Die wichtigsten Ergebnisse präsentiert SJL auf einem Poster:

Siehe auch: Der digitale Schulbibliothekar
Wenn ich lobend über die Schulbibliotheken in den USA schreibe, wird manchmal eingewandt, man könne das nicht auf Deutschland übertragen, man müsse unsere anderen Rahmenbedingungen berücksichtigen, man müsse andere Konzepte erarbeiten usw.
Ich kann das nicht nachvollziehen. Schule ist erst einmal Schule und Schulbibliothek ist Schulbibliothek. So weit sind Schule, Unterricht und Schüler nicht auseinander auf den beiden Seiten des Atlantiks. Die Schulbibliothek erfüllt (bzw. solte erfüllen) hüben wie drüben vielfältige Aufgaben: Lesezentrum, Informationszentrum, Medienzentrum, Kommunikationszentrum.
Wenn man die deutschen Rahmenbedingungen für unveränderbar erklärt, geht nichts mehr. Denn sind es gerade die Rahmenbedingungen, die die Entstehung eines Schulbibliothekswesens verhindern:
- Schulbibliothek gilt als Teil des öffentlichen Bibliothekswesens sein, nicht als Teil der Schule
- Nicht Schule, Schulverwaltung und Bildungspolitik, sondern die kommunale Stadtbibliothek ist zuständig
- Dreh- und Angelpunkt ist die Zusammenarbeit von öffentlicher Bibliothek und Schule (noch nicht einmal Schulbibliothek!)
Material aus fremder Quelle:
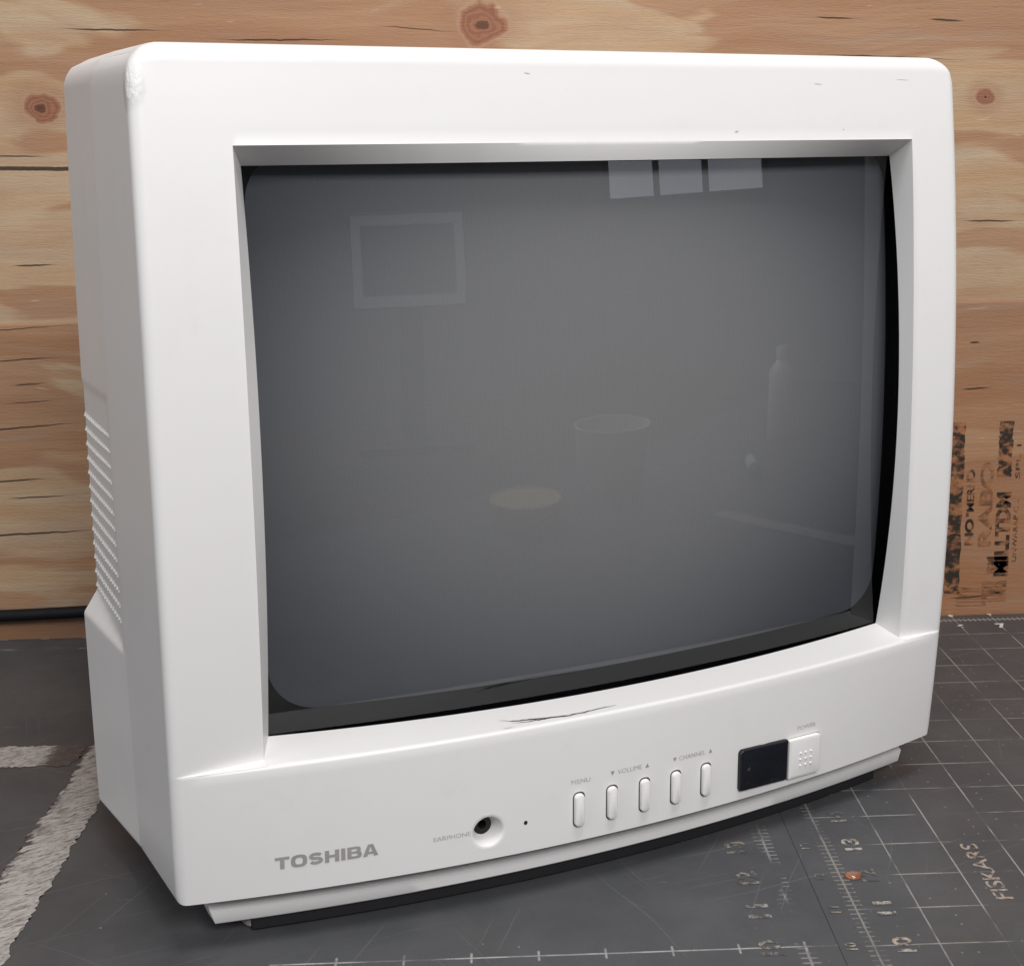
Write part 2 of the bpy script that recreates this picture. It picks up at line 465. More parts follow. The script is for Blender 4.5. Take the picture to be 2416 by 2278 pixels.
def m_band():
    k = NT('abraded_white_band')
    co = k.coord()
    X, Y, Z = k.sep(co)
    x = k.mul(X, 1 / IN); y = k.mul(Y, 1 / IN)
    u = k.add(k.mul(x, 0.80), k.mul(y, 0.60)); v = k.sub(k.mul(y, 0.80), k.mul(x, 0.60))
    n = k.noise(k.vec(k.mul(u, 2.6), k.mul(v, 9.0), 0.0), 1, 5, 0.68, 0.6)
    n2 = k.noise(k.vec(k.mul(u, 7.0), k.mul(v, 22.0), 4.0), 1, 4, 0.65, 0.4)
    big = k.noise(k.vec(k.mul(x, 0.7), k.mul(y, 0.55), 2.0), 1, 3, 0.6)
    c = k.mix(k.rng(n, 0.30, 0.58), (0.22, 0.20, 0.185), (0.50, 0.465, 0.44))
    c = k.mix(k.rng(n2, 0.56, 0.70, 0, 0.75), c, (0.58, 0.55, 0.52))
    c = k.mix(k.rng(n2, 0.44, 0.33, 0, 0.85), c, (0.055, 0.045, 0.038))
    c = k.mix(k.rng(k.add(big, k.mul(k.sub(n, 0.5), 0.5)), 0.58, 0.70, 0, 0.8), c, (0.11, 0.105, 0.105))
    edge = k.add(x, k.mul(k.sub(n, 0.5), 0.9))
    gone = k.mul(k.rng(edge, -14.62, -14.40), k.rng(edge, -13.72, -13.86))
    c = k.mix(k.mul(gone, 0.92), c, k.mix(k.rng(n2, 0.4, 0.65), (0.062, 0.052, 0.049), (0.125, 0.092, 0.080)))
    return k.fin(c, 0.65, k.bump(k.add(n, k.mul(n2, 0.7)), 0.8, 0.0016), 0.3)
BAND = m_band()

def m_stamp(name, col, lo, hi, sx=150.0, sz=240.0):
    k = NT(name)
    co = k.coord()
    x, y, z = k.sep(co)
    n = k.noise(k.vec(k.mul(x, sx), 2.0, k.mul(z, sz)), 1, 4, 0.6)
    n2 = k.noise(k.vec(k.mul(x, 60.0), 5.0, k.mul(z, 90.0)), 1, 3, 0.65)
    w = k.noise(k.vec(k.mul(x, 9.0), 7.0, k.mul(z, 420.0)), 1, 4, 0.65)
    f = k.rng(k.add(k.mul(n, 0.6), k.mul(n2, 0.5)), lo, hi)
    wood = k.mix(k.rng(w, 0.4, 0.7), (0.37, 0.170, 0.078), (0.26, 0.112, 0.055))
    return k.fin(k.mix(f, wood, col), 0.6, k.bump(w, 0.4, 0.0006), 0.3)
STAMP = m_stamp('black_stamp_ink', (0.034, 0.024, 0.019), 0.455, 0.60)
STAMPF = m_stamp('faded_stamp_ink', (0.15, 0.078, 0.048), 0.48, 0.68)

# ------------------------------------------------------------------ text
def text2d(s, size, offset=0.0, sx=1.0, spacing=1.0):
    cu = bpy.data.curves.new('t', 'FONT')
    cu.body = s
    cu.size = size
    cu.offset = offset
    cu.space_character = spacing
    cu.align_x = 'LEFT'
    cu.resolution_u = 6
    cu.fill_mode = 'FRONT'
    ob = bpy.data.objects.new('t', cu)
    COL.objects.link(ob)
    dg = bpy.context.evaluated_depsgraph_get()
    me = bpy.data.meshes.new_from_object(ob.evaluated_get(dg))
    vs = [(v.co.x * sx, v.co.y) for v in me.vertices]
    fs = [tuple(p.vertices) for p in me.polygons]
    bpy.data.objects.remove(ob, do_unlink=True)
    bpy.data.curves.remove(cu)
    bpy.data.meshes.remove(me)
    return vs, fs

def fit_text(s, x0, x1, y0, y1, offset=0.0, spacing=1.0):
    """text stretched into the box x0..x1, y0..y1"""
    vs, fs = text2d(s, 1.0, offset, 1.0, spacing)
    ax = min(v[0] for v in vs); bx = max(v[0] for v in vs)
    ay = min(v[1] for v in vs); by = max(v[1] for v in vs)
    return [(lerp(x0, x1, (v[0] - ax) / (bx - ax)), lerp(y0, y1, (v[1] - ay) / (by - ay))) for v in vs], fs

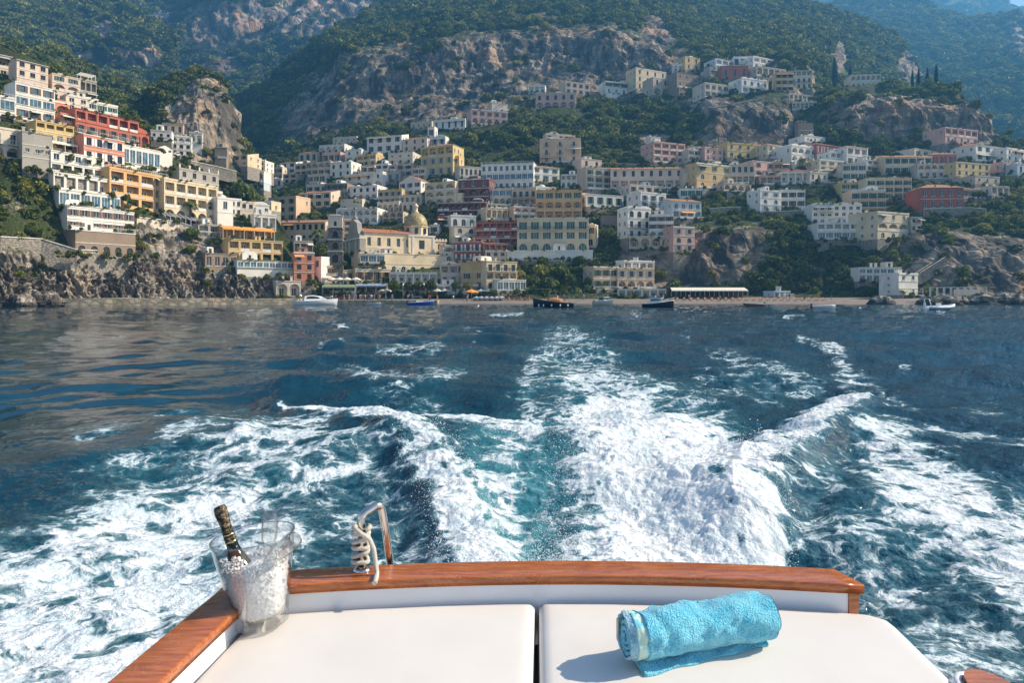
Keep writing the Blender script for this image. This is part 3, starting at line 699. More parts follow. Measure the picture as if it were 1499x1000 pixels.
ob = core.build('core'); ob.data.transform(Matrix.Identity(4))
import bmesh as _b
bm = _b.new(); bm.from_mesh(ice.data); bm.from_mesh(ob.data); bmesh.ops.transform(bm, matrix=TILT, verts=bm.verts); bm.to_mesh(ice.data); bm.free(); bpy.data.objects.remove(ob)
# bottle
n = NB('dark_foil'); o_ = n.obj(); vo = n.vor(o_, 210, 'DISTANCE_TO_EDGE'); ns = n.noise(o_, 60, 4)
n.col(n.mix(n.math('MULTIPLY', n.rng(vo, .0, .12, 1, 0), n.rng(ns, .45, .6)), (.014, .011, .009), (.55, .42, .25))); n.set(Roughness=.3, Metallic=.35, Normal=n.bump(n.math('ADD', ns, vo), .9, .004)); M_FOIL = n.mat
M_GOLD = simple('gold_band', (.72, .52, .22), .25, 1.0); M_BOT = simple('dark_green_glass', (.008, .012, .007), .06, var=.1)
bt = thing('champagne_bottle', 'dark champagne bottle with foil neck leaning in the ice bucket', 'bottle', (0, 0, 0))
bt.location = (BX - .030, BY - .004, BZ + .062)
bt.rotation_euler = (math.radians(-4), math.radians(-21), 0)
mb = MB(); mb.lathe([(.03, 0), (.0415, .004), (.0435, .02), (.0435, .085), (.039, .115), (.027, .15), (.0185, .18), (.0165, .20)], M_BOT, 32); mb.build('bottle_body', bt)
mb = MB(); prof = [(.0172, .196), (.0172, .215), (.0162, .25), (.0165, .272), (.0188, .278), (.0192, .295), (.0185, .308), (.0155, .316), (.001, .318)]
rings = []
for r_, z in prof:
    rings.append([((r_ * (1 + .05 * math.sin(5 * a + z * 220) + .03 * math.sin(11 * a + z * 90))) * math.cos(a), (r_ * (1 + .05 * math.sin(5 * a + z * 220))) * math.sin(a), z) for a in [2 * math.pi * j / 32 for j in range(32)]])
mb.ring(rings, M_FOIL, True, False, True); ft = mb.build('neck_foil', bt)
for z in (.199, .222):
    mb = MB(); mb.lathe([(.0176, z), (.0181, z + .001), (.0181, z + .0025), (.0176, z + .0035)], M_GOLD, 32, cap0=False, cap1=False); mb.build('gold_band', bt)
# two flutes lying in the ice, bowls up
def flute(label, loc, rot):
    t = thing('champagne_flute', label, 'glass', loc, 0); t.rotation_euler = rot
    prof = [(.0012, .0), (.004, .004), (.014, .022), (.0215, .05), (.0245, .085), (.0245, .120), (.0225, .150), (.0218, .150), (.0238, .120), (.0238, .085), (.0207, .05), (.013, .0235), (.001, .012)]
    mb = MB(); mb.lathe(prof, M_GLS, 40, cap0=False, cap1=False); mb.build('bowl', t)
    mb = MB(); mb.lathe([(.004, .003), (.0032, -.02), (.0032, -.07), (.006, -.078), (.028, -.082), (.028, -.084), (.001, -.084)], M_GLS, 24, cap0=False); mb.build('glass_stem', t)
    return t
flute('upright champagne flute sticking out of the ice beside the bottle', (BX + .002, BY + .035, BZ + .185), (math.radians(-6), math.radians(2), 0))
flute('champagne flute tipped on its side on top of the ice', (BX + .012, BY - .030, BZ + .192), (math.radians(14), math.radians(50), 0))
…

- Bildungsverwaltungen werden entlastet durch Verträge mit dem Bibliotheksverband und durch Bibliotheksgesetze, in denen Medien- und Informationskompetenzvermittlung zur Aufgabe öffentlicher Bibliotheken erklärt wird.
In der Diskussion um die Digitalisierung der Schule spielt die Schulbibliothek in Deutschland, anders als in den USA, keine Rolle. Der Zug ist abgefahren.
Wenn die deutschen Rahmenbedingungen für unveränderbar erklärt werden und die Kritik daran kritisiert wird, dann bleibt das so.
Irgendwo wird eine kombinierte Stadtteil- und Schulbibliothek eröffnet werden, woanders eine geschlossen, in einer Schulbibliothek überreicht der Lions Club eine Spende, in der anderen streichen Eltern die Wände, Bibliothekare entwerfen Schulbibliotheksrichtlinien, Spiralcurricula und Informationskompetenzvermittlungsraster und schreiben darüber Examensarbeiten, Tweets und Blogpostings. Und wenn sie nicht gestorben sind…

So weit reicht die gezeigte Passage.